Abstracting Craft: The Practiced Digital Hand - Review
Art Journal, Spring, 1999 by Johanna Drucker
Malcolm McCullough. Cambridge, Mass.: MIT Press, 1996. 307 pp., b/w ills. $37.50, $17.50 paper.
One fundamental concern raised by digital imaging technologies is how new modes of electronic mediation affect the definition of fine art - or what remains of its identity after a century's critical interrogation and overwhelming competition from the entertainment and commercial sectors. A conviction uniting the books under review here is that fine art might be able to salvage two things that the current state of things threatens to obliterate. The first is the richly dimensional experience of tactile, spatial sensoria whose contribution to cognitive processes is only recently beginning to be understood. The second is nothing less than original, individual thought and expression.
Malcolm McCullough's Abstracting Craft makes a particularly compelling argument for the validity of embodied knowledge. "Academics," McCullough states at the outset, "despite a growing faction interested in 'body criticism,' generally ignore the hands in their epistemologies of mind" (5). A professor of architecture at Harvard University's Graduate School of Design, McCullough notes that within the limited experiential frame of computer production there are major obstacles to the acquisition of what he refers to under the rubric of craft. His argument reflects an ongoing concern expressed by traditionally trained artists as they watch a new generation adept only at scanning, appropriation, and the use of software. (Their fear: computer design students never learn to draw.) His suggestion is to reconceptualize electronic tools so that they are used not "so much for automating tasks as for abstracting craft" (81). Paradoxically, what McCullough bemoans is the process of abstraction that introduces the distance between hand and material, mind and process. By emphasizing the hand as an instrument essential to epistemological development, cognitive processes, and artistic articulation, he proposes a synthetic resolution of traditional craft and new technology rather than pitting them in an apparently inevitable, unproductive opposition. Unfortunately he stops short of assessing the ways in which the conceptual premises of software products have ignored or incorporated assumptions about what constitutes embodied knowledge in specific terms.

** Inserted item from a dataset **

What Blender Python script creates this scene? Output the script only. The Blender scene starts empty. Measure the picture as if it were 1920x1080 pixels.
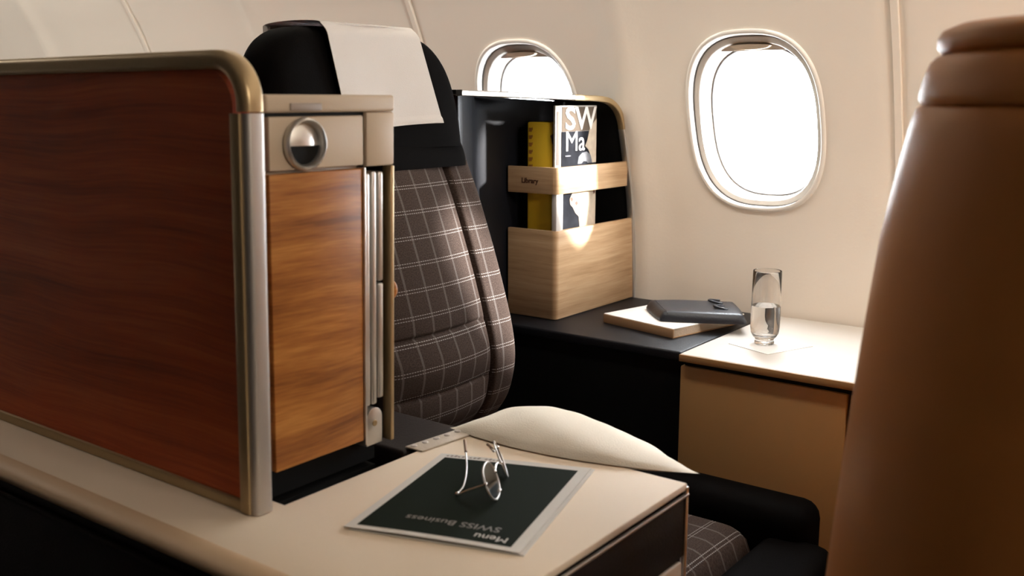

Immersed in Technology, an anthology edited by Mary Anne Moser and Douglas MacLeod, also address issues of physicality. A welcome counterpoint to the exaggerated rhetoric of popular journalism on the topic, this sophisticated volume came out of the Canadian Art Centre at Banff, which has provided a forum for ongoing investigation of the intersections between art and technology. The book's contributors are artists who are either technicians or are sufficiently close to the technical processes to have no illusions about them. These are people directly involved in working with so-called immersant technologies (three-dimensional, real-time illusions involving multiple sensory stimulation). The editors establish the tone of the book in their introduction, where they frankly acknowledge the sometimes contentious character of exchanges among the artists involved (certainly a healthy feature of an anthology). Katherine Hayles notes that even the core notion of virtual reality was fraught with misleading inaccuracies and says that the Banff group proposed the term "embodied virtuality" as an (albeit controversial) alternative. The book's finely honed critical edge, informed by a cultural studies approach to gender and politics, succeeds in deflating mythic fantasies about the virtual. Chief among these is that of total escape from one's body, identity, and life that drives much of the Wired-type hype surrounding electronic art.
As Catherine Richards writes in her essay "Virtual Bodies, Spectral Bodies," "Dreams of transcendence, of freedom from the flesh, exacerbate rather than solve our problems." These artists clearly grasp the difference between science fiction and social reality even when their work risks fueling the very fantasy industry sought by the next generation of entertainment moguls. Here the psychological effects of a representation that is constantly remade from the orientation of the moving, turning spectator undergo reassessment within the terms of the history of art as mimesis. There are additional philosophical issues raised by the way the senses participate in consensual illusions in virtual environments. In classical aesthetics, there is a hierarchy in which touch is denigrated for its immediate relation to sensation while sight enjoys an elevated stature on the basis of the degree of abstraction on which it functions. These distinctions are challenged when visuality (both seeing and representing) is interdependent with movement, spatial knowledge, and tactile experience (as per the theme in McCullough's book). This collection is an excellent introduction to and a valuable document of this moment of experimentation, even as later technological capacities permit more extensive effects in the artistic projects.